Friday, May 23, 2008

RACETRACK-More Data in Smaller Space

‘Racetrack’ is a new generation of memory technology which could begin to replace flash memory in three to five years, scientists say. The commercially available flash drives with multiple memory chips store up to 64 gigabytes of data. Capacity is expected to reach about 50 gigabytes on a single chip in the next half-decade.

Although flash drives can read data quickly, it is very slow at storing it. That has led the industry on a hysterical hunt for alternative storage technologies that might unseat flash.

The storage devices built on “Racetrack technology” will have the ability to store 100 times more data than is possible today, by consuming less power and generate much less heat, lightning fast boot times, low cost and unprecedented durability and stability. It shrank the mainframe computer to fit on the desktop, shrank it again to fit on our laps and again to fit into our shirt pockets.

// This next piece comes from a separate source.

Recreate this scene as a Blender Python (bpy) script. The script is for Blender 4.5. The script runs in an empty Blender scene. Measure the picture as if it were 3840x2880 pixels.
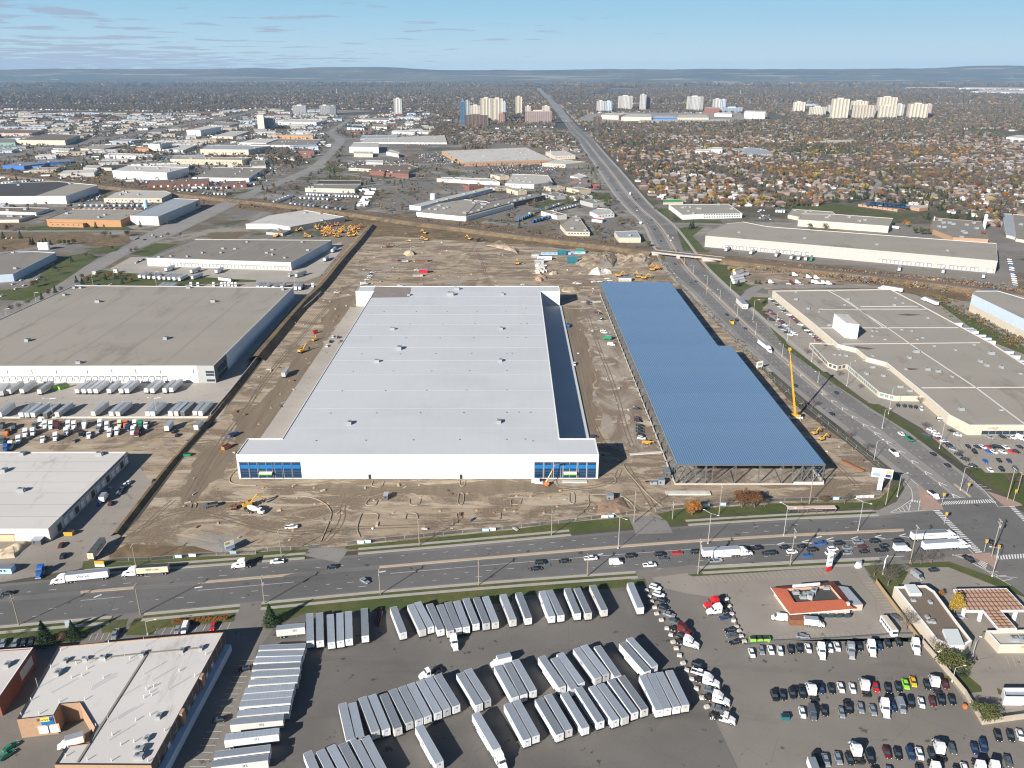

IBM who is the real inventor of this technology says this technology could enable a handheld device such as an mp3 player to store around 500,000 songs or around 3,500 movies - 100 times more than is possible today. This data storage medium is based on spintronics-a phenomenon that uses quantum spin states of electrons and their charge to store data. Since racetrack memory has no moving parts, it has no wear-out mechanism and so can be rewritten endlessly without any wear and tear.

For nearly fifty years, scientists have explored the possibility of storing information inside the walls that exist between magnetic domains (called magnetic domain wall), but to date manipulating such walls has been too expensive and used significant power to generate the fields necessary to do so. In the paper describing their milestone, “Current Controlled Magnetic Domain-Wall Nanowire Shift Register,” Dr. Parkin(IBM research center) and his team describe how this long-standing obstacle can be overcome by taking advantage of the interaction of spin polarized current with magnetization in the domain walls; this results in a spin transfer torque on the domain wall, causing it to move. The use of spin momentum transfer considerably simplifies the memory device since the current is passed directly across the domain wall without the need for any additional field generators.

His idea is to stand billions of ultra fine wire loops around the edge of a silicon chip — hence the name racetrack — and use electric current to slide infinitesimally small magnets up and down along each of the wires to be read and written as digital ones and zeros.

Since the tiny magnetic domains have to travel only sub molecular distances, it is possible to read and write magnetic regions with different polarization as quickly as a single nanosecond — far faster than existing storage technologies.

Friday, May 16, 2008

WHOLE BODY GAMING

Softkinetic, a company based in Belgium, is working to let video-game players use a wider range of more-natural movements to control the on-screen action. Softkinetic's software is meant to work with depth-sensing cameras, which can be used to determine a player's body position and motions. In this whole body gaming, there is no need to wear a special outfit.Designing programs that work with the cameras, however, is difficult: translating depth measurements into a map of a human figure, and determining what motions that figure is making, are computationally daunting tasks. This is where Softkinetic comes in.

Softkinetic's technology started out as research at the University of Brussels, in Belgium, aimed at exploring the user interfaces made possible by stereoscopic cameras, which sense depth by using two input sources, in much the way that the human brain perceives depth by comparing data from two eyes. The group created Softkinetic in mid-2007 and has adapted its research to work with newer depth-sensing cameras as well.

The new cameras sense depth by using infrared light in one of two ways. First, the camera might send out infrared light and receive the reflections of that light off objects in a room. The sending and receiving information can be compared to determine details of position and depth around the camera. Alternatively, the camera could project a grid of infrared light onto a room, and calculate the positions of objects based on how the grid is distorted.

Whatever the specific depth-sensing tactics of a given camera, Softkinetic aims at developing a software which is built to work with the four major depth-sensing cameras on the market, including the ZCam from 3DV Systems, With Softkinetic's software, game designers can avoid retooling their applications to work with each of those cameras.

Interpreting data from different types of hardware isn't the toughest part that Softkinetic does. To classify the scene and how to find the player and remove the rest, and reconstruct the person's structure is the difficult part regarding the developing of software. The first half of that task involves filtering out a great deal of noise from the signal. For this it’s need to zoom in on the important thing i.e. the player, and not the person next to you sitting on the couch and making fun of you. Secondly, the software creates a 3-D volume from the fuzzy cloud of points the camera detects and identifies body parts important to an application. So instead of interacting directly with the depth map produced by the camera, designers get information from Softkinetic's software about which body parts are moving and how quickly. The company has also identified sets of gestures people commonly make when trying to control a program in a particular way.

It’s a really exciting thing for the field, and not just for gaming. For example: knowing a person's body position could help with applications such as health-care monitoring in the home, or other
applications in the field of ubiquitous computing.